▶ [GIVEN TASK]:
Tally all lines containing the word "high". Give the number alone.
───── RAW DATA
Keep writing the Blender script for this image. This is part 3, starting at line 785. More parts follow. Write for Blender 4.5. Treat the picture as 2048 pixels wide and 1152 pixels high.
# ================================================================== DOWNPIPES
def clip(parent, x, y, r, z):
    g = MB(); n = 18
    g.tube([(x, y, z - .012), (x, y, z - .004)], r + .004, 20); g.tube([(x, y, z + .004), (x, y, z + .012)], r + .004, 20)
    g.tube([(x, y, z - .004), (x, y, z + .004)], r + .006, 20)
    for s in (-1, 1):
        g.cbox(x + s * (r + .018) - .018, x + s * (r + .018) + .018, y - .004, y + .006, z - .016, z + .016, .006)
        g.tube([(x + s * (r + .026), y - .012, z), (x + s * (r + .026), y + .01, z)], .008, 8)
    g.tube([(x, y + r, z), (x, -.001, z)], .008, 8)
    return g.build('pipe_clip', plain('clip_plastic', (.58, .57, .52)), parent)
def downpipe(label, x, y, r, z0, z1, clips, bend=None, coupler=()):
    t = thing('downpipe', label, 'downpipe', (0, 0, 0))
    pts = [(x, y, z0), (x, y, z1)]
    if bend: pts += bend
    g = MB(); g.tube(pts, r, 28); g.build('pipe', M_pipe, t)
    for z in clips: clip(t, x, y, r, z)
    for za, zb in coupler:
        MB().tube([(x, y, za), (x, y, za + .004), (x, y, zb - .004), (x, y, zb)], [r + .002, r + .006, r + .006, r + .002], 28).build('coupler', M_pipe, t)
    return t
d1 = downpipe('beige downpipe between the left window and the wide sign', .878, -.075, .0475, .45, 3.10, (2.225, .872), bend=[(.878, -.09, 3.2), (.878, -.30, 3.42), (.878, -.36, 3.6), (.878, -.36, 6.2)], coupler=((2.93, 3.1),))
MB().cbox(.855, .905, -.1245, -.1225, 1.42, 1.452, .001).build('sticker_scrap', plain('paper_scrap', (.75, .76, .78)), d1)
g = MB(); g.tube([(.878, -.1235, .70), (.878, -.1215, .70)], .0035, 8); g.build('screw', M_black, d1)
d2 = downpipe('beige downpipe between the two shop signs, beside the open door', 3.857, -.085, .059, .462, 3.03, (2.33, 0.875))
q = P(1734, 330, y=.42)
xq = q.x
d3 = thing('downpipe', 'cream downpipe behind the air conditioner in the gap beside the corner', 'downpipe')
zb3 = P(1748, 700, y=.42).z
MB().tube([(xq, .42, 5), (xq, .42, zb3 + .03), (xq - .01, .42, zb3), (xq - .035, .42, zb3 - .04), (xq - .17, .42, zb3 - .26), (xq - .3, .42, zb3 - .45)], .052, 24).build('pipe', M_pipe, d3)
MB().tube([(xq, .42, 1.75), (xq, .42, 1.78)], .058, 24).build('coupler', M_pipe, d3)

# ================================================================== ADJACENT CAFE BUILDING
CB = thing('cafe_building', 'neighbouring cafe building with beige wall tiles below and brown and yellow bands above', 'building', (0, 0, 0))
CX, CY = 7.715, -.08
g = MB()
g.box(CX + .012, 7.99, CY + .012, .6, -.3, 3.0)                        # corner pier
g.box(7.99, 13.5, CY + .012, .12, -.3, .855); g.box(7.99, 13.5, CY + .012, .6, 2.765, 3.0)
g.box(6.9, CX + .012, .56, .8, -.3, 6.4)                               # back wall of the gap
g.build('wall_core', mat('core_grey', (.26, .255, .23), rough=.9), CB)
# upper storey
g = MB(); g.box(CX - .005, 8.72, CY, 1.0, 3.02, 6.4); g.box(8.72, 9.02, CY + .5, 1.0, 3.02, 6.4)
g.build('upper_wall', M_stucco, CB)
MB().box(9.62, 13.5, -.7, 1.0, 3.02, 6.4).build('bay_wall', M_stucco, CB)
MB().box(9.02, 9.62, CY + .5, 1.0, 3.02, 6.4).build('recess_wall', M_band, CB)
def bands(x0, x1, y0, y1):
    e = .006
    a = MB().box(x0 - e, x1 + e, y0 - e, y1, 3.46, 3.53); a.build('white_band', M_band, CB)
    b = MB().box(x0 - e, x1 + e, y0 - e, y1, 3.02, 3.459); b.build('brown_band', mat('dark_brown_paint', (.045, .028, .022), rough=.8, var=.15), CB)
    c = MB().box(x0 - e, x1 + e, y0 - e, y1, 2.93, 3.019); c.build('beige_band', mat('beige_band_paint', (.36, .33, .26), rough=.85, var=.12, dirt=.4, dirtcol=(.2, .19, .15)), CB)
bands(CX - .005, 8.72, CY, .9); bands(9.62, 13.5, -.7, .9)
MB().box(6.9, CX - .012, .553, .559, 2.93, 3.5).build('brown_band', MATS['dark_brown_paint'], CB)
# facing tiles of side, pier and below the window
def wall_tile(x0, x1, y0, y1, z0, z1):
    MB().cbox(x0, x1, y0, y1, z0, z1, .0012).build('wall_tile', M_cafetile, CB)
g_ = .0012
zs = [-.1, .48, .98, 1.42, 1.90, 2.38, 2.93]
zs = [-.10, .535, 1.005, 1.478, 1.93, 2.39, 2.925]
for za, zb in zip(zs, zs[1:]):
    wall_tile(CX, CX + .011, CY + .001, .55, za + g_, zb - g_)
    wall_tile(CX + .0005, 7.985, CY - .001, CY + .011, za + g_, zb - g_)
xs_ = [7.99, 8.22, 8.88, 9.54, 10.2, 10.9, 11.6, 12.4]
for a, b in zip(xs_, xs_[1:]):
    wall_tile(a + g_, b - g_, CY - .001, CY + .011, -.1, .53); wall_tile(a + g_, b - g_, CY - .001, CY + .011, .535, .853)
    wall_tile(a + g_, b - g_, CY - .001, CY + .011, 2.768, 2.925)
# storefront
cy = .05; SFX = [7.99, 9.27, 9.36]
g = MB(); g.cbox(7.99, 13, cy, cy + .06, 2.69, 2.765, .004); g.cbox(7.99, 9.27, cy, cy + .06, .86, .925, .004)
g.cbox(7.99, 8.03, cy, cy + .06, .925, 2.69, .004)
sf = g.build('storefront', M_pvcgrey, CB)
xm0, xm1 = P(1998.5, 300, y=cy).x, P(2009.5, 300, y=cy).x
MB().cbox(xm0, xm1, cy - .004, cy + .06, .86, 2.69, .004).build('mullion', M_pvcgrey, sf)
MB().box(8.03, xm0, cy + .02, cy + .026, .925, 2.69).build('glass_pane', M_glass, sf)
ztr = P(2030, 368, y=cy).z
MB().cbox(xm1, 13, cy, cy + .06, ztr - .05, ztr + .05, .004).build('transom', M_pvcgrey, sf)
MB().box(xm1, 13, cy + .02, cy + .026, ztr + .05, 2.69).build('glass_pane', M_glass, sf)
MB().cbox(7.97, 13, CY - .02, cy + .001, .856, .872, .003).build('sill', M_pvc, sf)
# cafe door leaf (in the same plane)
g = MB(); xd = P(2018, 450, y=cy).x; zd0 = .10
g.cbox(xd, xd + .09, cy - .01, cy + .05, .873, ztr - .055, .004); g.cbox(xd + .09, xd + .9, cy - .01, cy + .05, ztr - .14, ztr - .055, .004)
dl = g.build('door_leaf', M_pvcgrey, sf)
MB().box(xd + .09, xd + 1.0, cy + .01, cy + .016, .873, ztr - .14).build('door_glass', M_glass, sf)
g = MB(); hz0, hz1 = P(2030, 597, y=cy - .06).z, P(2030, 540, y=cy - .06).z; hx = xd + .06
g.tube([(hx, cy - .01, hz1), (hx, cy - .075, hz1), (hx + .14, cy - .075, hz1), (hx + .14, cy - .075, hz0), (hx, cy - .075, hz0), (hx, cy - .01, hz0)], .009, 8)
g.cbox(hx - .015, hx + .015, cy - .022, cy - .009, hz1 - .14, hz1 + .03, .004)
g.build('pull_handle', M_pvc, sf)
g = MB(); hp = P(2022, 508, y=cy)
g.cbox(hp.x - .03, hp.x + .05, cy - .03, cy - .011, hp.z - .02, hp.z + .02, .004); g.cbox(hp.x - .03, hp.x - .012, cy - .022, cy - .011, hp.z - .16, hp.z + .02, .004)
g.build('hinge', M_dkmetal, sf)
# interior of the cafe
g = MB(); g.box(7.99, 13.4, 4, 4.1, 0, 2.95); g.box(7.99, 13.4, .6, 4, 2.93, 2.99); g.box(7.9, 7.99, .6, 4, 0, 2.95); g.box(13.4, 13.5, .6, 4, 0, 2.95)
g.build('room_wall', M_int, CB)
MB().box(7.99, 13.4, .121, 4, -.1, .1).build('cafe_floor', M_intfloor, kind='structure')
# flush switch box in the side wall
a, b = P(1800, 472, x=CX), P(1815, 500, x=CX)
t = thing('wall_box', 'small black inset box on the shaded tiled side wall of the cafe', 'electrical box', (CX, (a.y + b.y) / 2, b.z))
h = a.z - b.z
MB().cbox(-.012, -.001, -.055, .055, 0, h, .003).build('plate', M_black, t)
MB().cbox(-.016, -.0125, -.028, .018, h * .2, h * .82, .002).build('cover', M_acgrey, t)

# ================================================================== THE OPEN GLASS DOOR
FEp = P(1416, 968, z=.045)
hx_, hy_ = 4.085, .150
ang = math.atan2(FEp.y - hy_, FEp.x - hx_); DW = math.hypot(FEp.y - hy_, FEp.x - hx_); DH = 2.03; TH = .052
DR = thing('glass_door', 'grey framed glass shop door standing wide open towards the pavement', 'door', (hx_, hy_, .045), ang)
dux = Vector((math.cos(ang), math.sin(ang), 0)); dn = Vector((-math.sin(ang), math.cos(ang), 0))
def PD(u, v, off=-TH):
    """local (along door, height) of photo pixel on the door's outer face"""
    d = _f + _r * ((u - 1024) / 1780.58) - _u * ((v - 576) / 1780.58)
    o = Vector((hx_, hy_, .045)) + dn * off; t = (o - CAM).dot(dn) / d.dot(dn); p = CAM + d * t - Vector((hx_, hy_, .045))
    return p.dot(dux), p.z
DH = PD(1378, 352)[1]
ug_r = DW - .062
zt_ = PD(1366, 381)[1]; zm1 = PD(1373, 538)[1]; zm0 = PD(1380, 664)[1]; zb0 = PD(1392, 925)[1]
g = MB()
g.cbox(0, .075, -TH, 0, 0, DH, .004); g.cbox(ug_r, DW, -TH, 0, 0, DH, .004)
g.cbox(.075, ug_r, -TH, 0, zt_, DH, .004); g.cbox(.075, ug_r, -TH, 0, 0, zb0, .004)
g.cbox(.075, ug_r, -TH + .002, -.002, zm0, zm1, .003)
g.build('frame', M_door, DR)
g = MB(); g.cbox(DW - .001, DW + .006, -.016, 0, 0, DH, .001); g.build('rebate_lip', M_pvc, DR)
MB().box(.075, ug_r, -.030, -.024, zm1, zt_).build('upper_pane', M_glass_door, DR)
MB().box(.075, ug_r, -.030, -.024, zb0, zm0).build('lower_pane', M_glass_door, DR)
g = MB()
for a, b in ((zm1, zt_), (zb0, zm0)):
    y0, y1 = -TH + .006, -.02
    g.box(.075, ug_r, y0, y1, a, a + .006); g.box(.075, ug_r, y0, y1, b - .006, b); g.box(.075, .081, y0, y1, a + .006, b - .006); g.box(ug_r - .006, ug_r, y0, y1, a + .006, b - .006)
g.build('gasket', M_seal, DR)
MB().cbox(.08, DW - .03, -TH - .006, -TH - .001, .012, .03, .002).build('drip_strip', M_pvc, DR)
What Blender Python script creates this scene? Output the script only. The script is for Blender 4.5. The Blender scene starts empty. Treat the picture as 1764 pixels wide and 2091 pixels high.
──────────
▶ [RESPONSE TO THE EXERCISE]:
2